On our summer-centric, tourism fueled Island, we have lost a little something of the traditional, agrarian rhythms of New England.
It is easy to forget, for instance, that even though the annual Agricultural Fair is just a week a way, that the most bountiful harvest of the season used to take place in autumn.
Back when the fair was first inaugurated, in November of 1858, Island culture was less divorced from those rhythms. Henry L. Whiting, one of the founders of the Agricultural Society, wrote to the Gazette praising the hearty display of autumnal bounty at that first fair, paying special attention to the year’s sweet potato harvest.
“Those taking the premium,” he wrote of the winning veggies, “raised by Mr. David Mayhew of Tisbury, were very handsome potatoes.”
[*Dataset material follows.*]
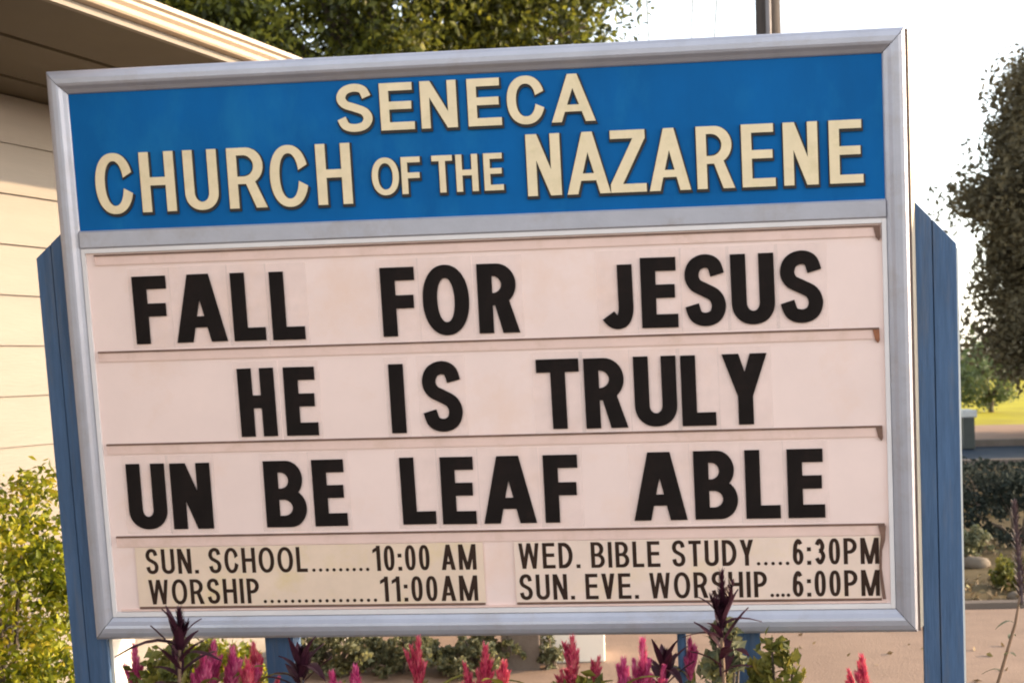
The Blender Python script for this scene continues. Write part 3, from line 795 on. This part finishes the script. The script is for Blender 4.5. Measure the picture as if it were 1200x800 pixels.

It was not the first time Mr. Whiting wrote about the crop. Just the year before, he penned a letter to the Gazette extoling the virtues of this sugary tuber.
“I do not hesitate to say,” he wrote, “that I believe our soil is suitable, and our climate and season sufficiently warm and long, to bring the sweet potato to a very fair degree of perfection.”
Mr. Whiting himself claimed to have raised 16 bushels of the crop on a small plot of land. It would be easy for an Island farmer, he opined, to “supply himself with an abundance of this excellent vegetable.”
Mr. Whiting was not wholly exaggerating when he sang the praises of Island sweet potatoes. In 2013, the Gazette reported, environmental activist and film producer Laurie David was able to grow 1,600 pounds of the crop at her Chilmark home, which she donated to local schools.
Yet, despite its high yield potential, the sweet potato has never caught on as one of the marquee Vineyard crops. The reason, theorized Oakleaf Landscape manager Roxanne Kapitan, might have something to do with the crop’s seasonality.
Ms. Kapitan has spent decades as a farmer and gardener on-Island, gaining a good sense of what grows well and, just as important, what grows when. In her job planning the gardens of summertime Island residents, she said, sweet potatoes simply don’t mesh well with the vacationers’ goals.
“Our clients typically leave in August and sweet potatoes here in our zone are ready in September,” she said. “What are you going to do with all those sweet potatoes?”
The same logic applies to farmers and market gardeners: why grow a crop known for its prolific yield, if it will ripen when fewer people are around to buy it?
And while farmers may use a variety of strategies to bend the growing season to human whims, those efforts don’t pay off for the sweet potato. Limited greenhouse space is better allocated to high value crops like tomatoes.
Even if a grower was determined to shoot for an early sweet potato crop, Ms. Kapitan said, they might be hard pressed to get access to plant slips, the little sweet potato sprouts used to grow new plants.
“You cannot get sweep potato slips even shipped here before June,” she said, adding that her own efforts at growing the crop early were met with limited success.
Still, the sweet potato’s limited marketability in the seasonal Island economy is not an indictment of the plant, and indeed some Island farms pull in a steady sweet potato harvest. The tuber is also a favorite of small Island growers aiming to boost their self-sufficiency, renowned for its ability to generate plentiful calories out of limited acreage.
In 1940, the Gazette ran another editorial, reflecting on the last near-century of Island agriculture since Mr. Whiting penned his original letter.
“The production of many things, such as the sweet potato, was dropped simply because Vineyarders had other matters engaging their attention,” it reads. “But with the changing times which again make us take stock of our resources, some of these old ventures ought to be taken up again.”